Omit all images. Transcribe the rest of the material below exactly.
[Material start]
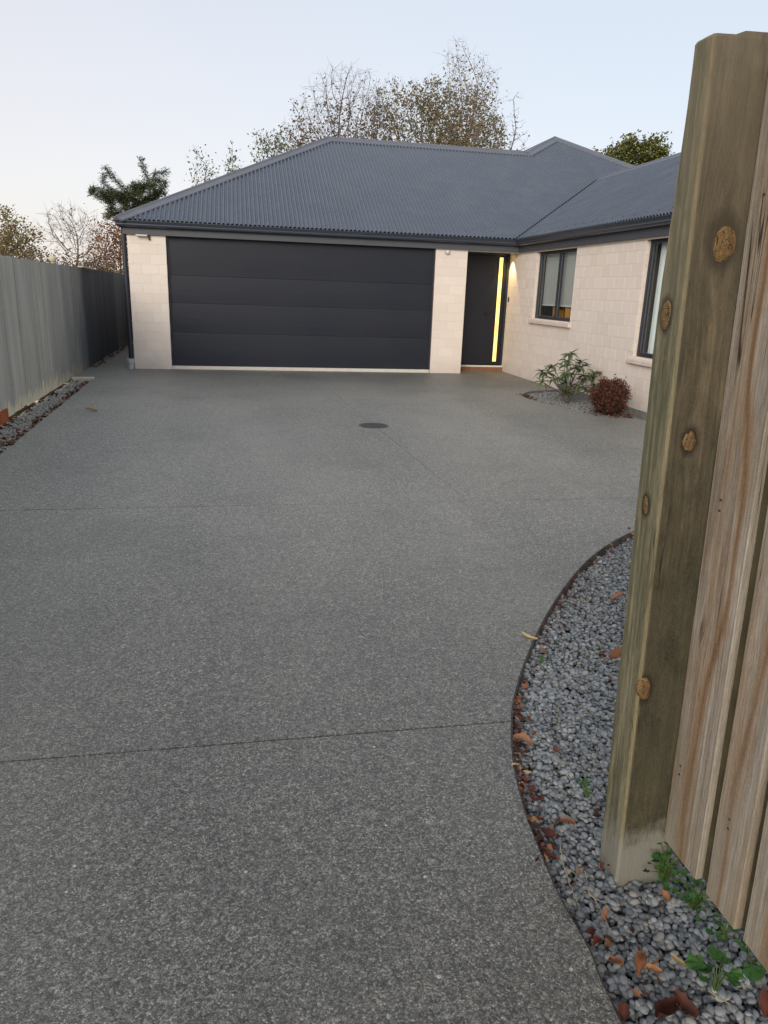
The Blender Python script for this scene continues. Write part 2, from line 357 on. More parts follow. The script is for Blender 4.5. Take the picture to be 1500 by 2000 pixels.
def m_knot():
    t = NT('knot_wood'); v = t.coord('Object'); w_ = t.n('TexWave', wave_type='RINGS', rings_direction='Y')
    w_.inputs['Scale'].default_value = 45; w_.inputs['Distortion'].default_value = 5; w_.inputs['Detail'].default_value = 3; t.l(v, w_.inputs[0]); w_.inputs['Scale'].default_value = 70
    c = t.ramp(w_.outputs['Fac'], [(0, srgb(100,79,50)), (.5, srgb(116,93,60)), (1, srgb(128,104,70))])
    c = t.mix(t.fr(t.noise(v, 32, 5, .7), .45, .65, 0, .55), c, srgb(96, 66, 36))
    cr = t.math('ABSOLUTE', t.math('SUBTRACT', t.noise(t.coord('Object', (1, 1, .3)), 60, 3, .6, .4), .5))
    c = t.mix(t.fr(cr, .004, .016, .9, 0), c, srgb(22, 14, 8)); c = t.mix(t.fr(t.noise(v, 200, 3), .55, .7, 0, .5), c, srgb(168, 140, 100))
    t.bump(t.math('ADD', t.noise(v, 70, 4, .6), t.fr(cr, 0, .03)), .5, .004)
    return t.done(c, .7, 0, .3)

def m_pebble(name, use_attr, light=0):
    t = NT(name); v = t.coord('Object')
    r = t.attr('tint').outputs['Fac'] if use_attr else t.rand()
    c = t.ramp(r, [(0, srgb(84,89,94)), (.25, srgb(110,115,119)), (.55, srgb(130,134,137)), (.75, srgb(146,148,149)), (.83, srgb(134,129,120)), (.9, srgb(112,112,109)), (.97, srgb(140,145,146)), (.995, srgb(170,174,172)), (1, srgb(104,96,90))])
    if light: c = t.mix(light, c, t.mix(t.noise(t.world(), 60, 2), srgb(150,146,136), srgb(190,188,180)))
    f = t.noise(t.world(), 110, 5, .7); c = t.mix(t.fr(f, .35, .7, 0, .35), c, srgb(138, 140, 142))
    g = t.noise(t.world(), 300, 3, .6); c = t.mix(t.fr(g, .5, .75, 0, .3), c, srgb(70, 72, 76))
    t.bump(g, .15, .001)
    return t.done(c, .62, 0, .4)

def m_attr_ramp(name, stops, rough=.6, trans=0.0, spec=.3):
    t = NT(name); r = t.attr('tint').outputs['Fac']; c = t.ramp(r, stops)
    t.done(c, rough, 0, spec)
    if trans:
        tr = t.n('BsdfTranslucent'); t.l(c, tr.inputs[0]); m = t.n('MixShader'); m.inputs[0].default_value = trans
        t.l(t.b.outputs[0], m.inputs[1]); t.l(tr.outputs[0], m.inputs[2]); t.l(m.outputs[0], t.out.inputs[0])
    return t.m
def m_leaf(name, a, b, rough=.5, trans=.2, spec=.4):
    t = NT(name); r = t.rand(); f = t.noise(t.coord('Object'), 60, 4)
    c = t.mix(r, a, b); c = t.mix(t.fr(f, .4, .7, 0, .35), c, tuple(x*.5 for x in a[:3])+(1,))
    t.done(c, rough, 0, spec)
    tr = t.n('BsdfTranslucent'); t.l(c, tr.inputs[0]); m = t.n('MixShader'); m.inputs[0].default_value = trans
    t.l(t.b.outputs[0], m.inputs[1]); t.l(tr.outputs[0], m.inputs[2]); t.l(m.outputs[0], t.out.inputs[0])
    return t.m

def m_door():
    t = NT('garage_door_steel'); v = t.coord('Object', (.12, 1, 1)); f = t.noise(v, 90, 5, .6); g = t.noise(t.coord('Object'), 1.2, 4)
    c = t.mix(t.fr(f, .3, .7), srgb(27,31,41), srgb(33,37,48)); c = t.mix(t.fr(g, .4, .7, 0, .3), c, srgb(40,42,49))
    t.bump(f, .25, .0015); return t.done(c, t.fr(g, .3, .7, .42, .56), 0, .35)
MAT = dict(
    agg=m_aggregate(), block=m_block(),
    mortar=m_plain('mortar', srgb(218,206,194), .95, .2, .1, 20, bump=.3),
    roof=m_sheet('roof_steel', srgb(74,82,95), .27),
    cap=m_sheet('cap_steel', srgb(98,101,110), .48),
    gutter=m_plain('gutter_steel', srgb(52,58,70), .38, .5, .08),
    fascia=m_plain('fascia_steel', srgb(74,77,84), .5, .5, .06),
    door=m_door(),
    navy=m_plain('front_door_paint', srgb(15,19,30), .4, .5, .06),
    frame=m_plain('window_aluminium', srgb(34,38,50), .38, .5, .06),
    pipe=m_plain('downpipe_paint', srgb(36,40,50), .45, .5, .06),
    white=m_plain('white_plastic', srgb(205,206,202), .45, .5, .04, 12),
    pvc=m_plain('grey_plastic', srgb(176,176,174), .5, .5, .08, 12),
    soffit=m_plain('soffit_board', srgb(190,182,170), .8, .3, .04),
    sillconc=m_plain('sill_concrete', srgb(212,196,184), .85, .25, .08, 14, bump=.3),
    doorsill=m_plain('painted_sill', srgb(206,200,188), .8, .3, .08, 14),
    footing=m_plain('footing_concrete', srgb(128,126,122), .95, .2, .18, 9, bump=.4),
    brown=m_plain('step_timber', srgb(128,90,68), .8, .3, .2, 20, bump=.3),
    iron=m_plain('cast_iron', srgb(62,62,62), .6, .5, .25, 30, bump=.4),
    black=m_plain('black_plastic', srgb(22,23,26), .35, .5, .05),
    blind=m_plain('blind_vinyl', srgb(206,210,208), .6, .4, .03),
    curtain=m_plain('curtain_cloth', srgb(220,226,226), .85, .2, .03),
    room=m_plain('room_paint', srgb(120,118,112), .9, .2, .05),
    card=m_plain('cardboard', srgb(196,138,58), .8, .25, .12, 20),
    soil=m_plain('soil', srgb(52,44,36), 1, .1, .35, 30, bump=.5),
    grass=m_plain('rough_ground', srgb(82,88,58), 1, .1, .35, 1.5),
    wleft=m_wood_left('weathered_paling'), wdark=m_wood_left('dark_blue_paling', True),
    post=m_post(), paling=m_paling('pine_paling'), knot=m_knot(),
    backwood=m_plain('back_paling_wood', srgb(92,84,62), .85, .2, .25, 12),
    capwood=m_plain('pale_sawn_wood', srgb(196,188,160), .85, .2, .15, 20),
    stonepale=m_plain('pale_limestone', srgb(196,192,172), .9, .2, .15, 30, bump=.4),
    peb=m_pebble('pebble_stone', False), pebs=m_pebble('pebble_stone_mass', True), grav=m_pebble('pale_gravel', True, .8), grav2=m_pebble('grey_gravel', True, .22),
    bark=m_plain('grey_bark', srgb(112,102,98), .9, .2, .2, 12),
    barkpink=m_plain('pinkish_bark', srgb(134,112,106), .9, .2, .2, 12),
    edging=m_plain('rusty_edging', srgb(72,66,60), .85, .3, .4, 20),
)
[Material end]
# Solution for this exercise
The Blender Python script for this scene continues. Write part 2, from line 357 on. More parts follow. The script is for Blender 4.5. Take the picture to be 1500 by 2000 pixels.
def m_knot():
    t = NT('knot_wood'); v = t.coord('Object'); w_ = t.n('TexWave', wave_type='RINGS', rings_direction='Y')
    w_.inputs['Scale'].default_value = 45; w_.inputs['Distortion'].default_value = 5; w_.inputs['Detail'].default_value = 3; t.l(v, w_.inputs[0]); w_.inputs['Scale'].default_value = 70
    c = t.ramp(w_.outputs['Fac'], [(0, srgb(100,79,50)), (.5, srgb(116,93,60)), (1, srgb(128,104,70))])
    c = t.mix(t.fr(t.noise(v, 32, 5, .7), .45, .65, 0, .55), c, srgb(96, 66, 36))
    cr = t.math('ABSOLUTE', t.math('SUBTRACT', t.noise(t.coord('Object', (1, 1, .3)), 60, 3, .6, .4), .5))
    c = t.mix(t.fr(cr, .004, .016, .9, 0), c, srgb(22, 14, 8)); c = t.mix(t.fr(t.noise(v, 200, 3), .55, .7, 0, .5), c, srgb(168, 140, 100))
    t.bump(t.math('ADD', t.noise(v, 70, 4, .6), t.fr(cr, 0, .03)), .5, .004)
    return t.done(c, .7, 0, .3)

def m_pebble(name, use_attr, light=0):
    t = NT(name); v = t.coord('Object')
    r = t.attr('tint').outputs['Fac'] if use_attr else t.rand()
    c = t.ramp(r, [(0, srgb(84,89,94)), (.25, srgb(110,115,119)), (.55, srgb(130,134,137)), (.75, srgb(146,148,149)), (.83, srgb(134,129,120)), (.9, srgb(112,112,109)), (.97, srgb(140,145,146)), (.995, srgb(170,174,172)), (1, srgb(104,96,90))])
    if light: c = t.mix(light, c, t.mix(t.noise(t.world(), 60, 2), srgb(150,146,136), srgb(190,188,180)))
    f = t.noise(t.world(), 110, 5, .7); c = t.mix(t.fr(f, .35, .7, 0, .35), c, srgb(138, 140, 142))
    g = t.noise(t.world(), 300, 3, .6); c = t.mix(t.fr(g, .5, .75, 0, .3), c, srgb(70, 72, 76))
    t.bump(g, .15, .001)
    return t.done(c, .62, 0, .4)

def m_attr_ramp(name, stops, rough=.6, trans=0.0, spec=.3):
    t = NT(name); r = t.attr('tint').outputs['Fac']; c = t.ramp(r, stops)
    t.done(c, rough, 0, spec)
    if trans:
        tr = t.n('BsdfTranslucent'); t.l(c, tr.inputs[0]); m = t.n('MixShader'); m.inputs[0].default_value = trans
        t.l(t.b.outputs[0], m.inputs[1]); t.l(tr.outputs[0], m.inputs[2]); t.l(m.outputs[0], t.out.inputs[0])
    return t.m
def m_leaf(name, a, b, rough=.5, trans=.2, spec=.4):
    t = NT(name); r = t.rand(); f = t.noise(t.coord('Object'), 60, 4)
    c = t.mix(r, a, b); c = t.mix(t.fr(f, .4, .7, 0, .35), c, tuple(x*.5 for x in a[:3])+(1,))
    t.done(c, rough, 0, spec)
    tr = t.n('BsdfTranslucent'); t.l(c, tr.inputs[0]); m = t.n('MixShader'); m.inputs[0].default_value = trans
    t.l(t.b.outputs[0], m.inputs[1]); t.l(tr.outputs[0], m.inputs[2]); t.l(m.outputs[0], t.out.inputs[0])
    return t.m

def m_door():
    t = NT('garage_door_steel'); v = t.coord('Object', (.12, 1, 1)); f = t.noise(v, 90, 5, .6); g = t.noise(t.coord('Object'), 1.2, 4)
    c = t.mix(t.fr(f, .3, .7), srgb(27,31,41), srgb(33,37,48)); c = t.mix(t.fr(g, .4, .7, 0, .3), c, srgb(40,42,49))
    t.bump(f, .25, .0015); return t.done(c, t.fr(g, .3, .7, .42, .56), 0, .35)
MAT = dict(
    agg=m_aggregate(), block=m_block(),
    mortar=m_plain('mortar', srgb(218,206,194), .95, .2, .1, 20, bump=.3),
    roof=m_sheet('roof_steel', srgb(74,82,95), .27),
    cap=m_sheet('cap_steel', srgb(98,101,110), .48),
    gutter=m_plain('gutter_steel', srgb(52,58,70), .38, .5, .08),
    fascia=m_plain('fascia_steel', srgb(74,77,84), .5, .5, .06),
    door=m_door(),
    navy=m_plain('front_door_paint', srgb(15,19,30), .4, .5, .06),
    frame=m_plain('window_aluminium', srgb(34,38,50), .38, .5, .06),
    pipe=m_plain('downpipe_paint', srgb(36,40,50), .45, .5, .06),
    white=m_plain('white_plastic', srgb(205,206,202), .45, .5, .04, 12),
    pvc=m_plain('grey_plastic', srgb(176,176,174), .5, .5, .08, 12),
    soffit=m_plain('soffit_board', srgb(190,182,170), .8, .3, .04),
    sillconc=m_plain('sill_concrete', srgb(212,196,184), .85, .25, .08, 14, bump=.3),
    doorsill=m_plain('painted_sill', srgb(206,200,188), .8, .3, .08, 14),
    footing=m_plain('footing_concrete', srgb(128,126,122), .95, .2, .18, 9, bump=.4),
    brown=m_plain('step_timber', srgb(128,90,68), .8, .3, .2, 20, bump=.3),
    iron=m_plain('cast_iron', srgb(62,62,62), .6, .5, .25, 30, bump=.4),
    black=m_plain('black_plastic', srgb(22,23,26), .35, .5, .05),
    blind=m_plain('blind_vinyl', srgb(206,210,208), .6, .4, .03),
    curtain=m_plain('curtain_cloth', srgb(220,226,226), .85, .2, .03),
    room=m_plain('room_paint', srgb(120,118,112), .9, .2, .05),
    card=m_plain('cardboard', srgb(196,138,58), .8, .25, .12, 20),
    soil=m_plain('soil', srgb(52,44,36), 1, .1, .35, 30, bump=.5),
    grass=m_plain('rough_ground', srgb(82,88,58), 1, .1, .35, 1.5),
    wleft=m_wood_left('weathered_paling'), wdark=m_wood_left('dark_blue_paling', True),
    post=m_post(), paling=m_paling('pine_paling'), knot=m_knot(),
    backwood=m_plain('back_paling_wood', srgb(92,84,62), .85, .2, .25, 12),
    capwood=m_plain('pale_sawn_wood', srgb(196,188,160), .85, .2, .15, 20),
    stonepale=m_plain('pale_limestone', srgb(196,192,172), .9, .2, .15, 30, bump=.4),
    peb=m_pebble('pebble_stone', False), pebs=m_pebble('pebble_stone_mass', True), grav=m_pebble('pale_gravel', True, .8), grav2=m_pebble('grey_gravel', True, .22),
    bark=m_plain('grey_bark', srgb(112,102,98), .9, .2, .2, 12),
    barkpink=m_plain('pinkish_bark', srgb(134,112,106), .9, .2, .2, 12),
    edging=m_plain('rusty_edging', srgb(72,66,60), .85, .3, .4, 20),
)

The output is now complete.